Mozilla Developer Network shows right below the title of every article the top contributors to that article and a link to show all. For a example, visit https://developer.mozilla.org/en-US/docs/Web since MDN homepage didn't have contributors. Unfortunately I don't know a easy way to do something similar for our lessons.

wking commented 10 years ago

On Sat, Jun 28, 2014 at 05:57:33PM -0700, r-gaia-cs wrote:

Mozilla Developer Network shows right below the title of every article the top contributors to that article and a link to show all.

You could script this using Git to list authors, assuming we avoid copy-paste commits that drop history (see #72, #79, #89, #114, #117), format translations (#15, #106, #165). I do something like this for automatically updating copyright blurbs 1, and have a configurable section adjusting for incomplete VCS history 2.

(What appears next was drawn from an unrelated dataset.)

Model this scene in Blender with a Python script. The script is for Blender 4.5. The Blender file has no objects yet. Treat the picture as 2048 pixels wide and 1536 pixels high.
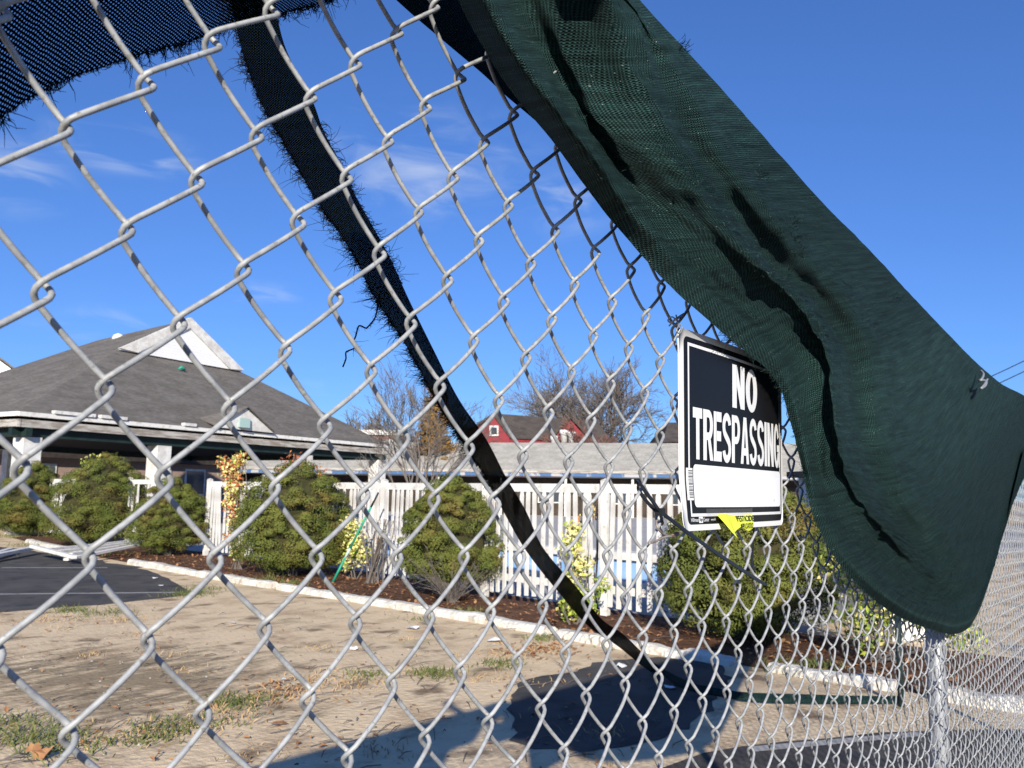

mikej888 commented 10 years ago

Tell hosts who ask "Why aren't we getting someone more experienced?" that instructors are volunteers and if the hosts want to hold out for a more experienced instructor being available they're free to do so but it may reduce their chances of a boot camp happening when they want (if at all).

Position the badges in the context of "contribution" or "effort" instead of "seniority" (noting that because someone has done more of something it doesn't necessarily make them more "senior") "Badges are awarded in recognition of those individuals who have contributed a significant amount time|effort|original material to Software Carpentry".

mikej888 commented 10 years ago

A colleague suggested that it can be made clear to hosts that the number of boot camps is an indicator of time and effort given, rather than of quality of the instructor (for which the fact that have done instructor training should be enough). Accepting this, they then suggested that rewarding badges for time/effort might have an additional upside of encouraging more people to volunteer to do more to get that next badge!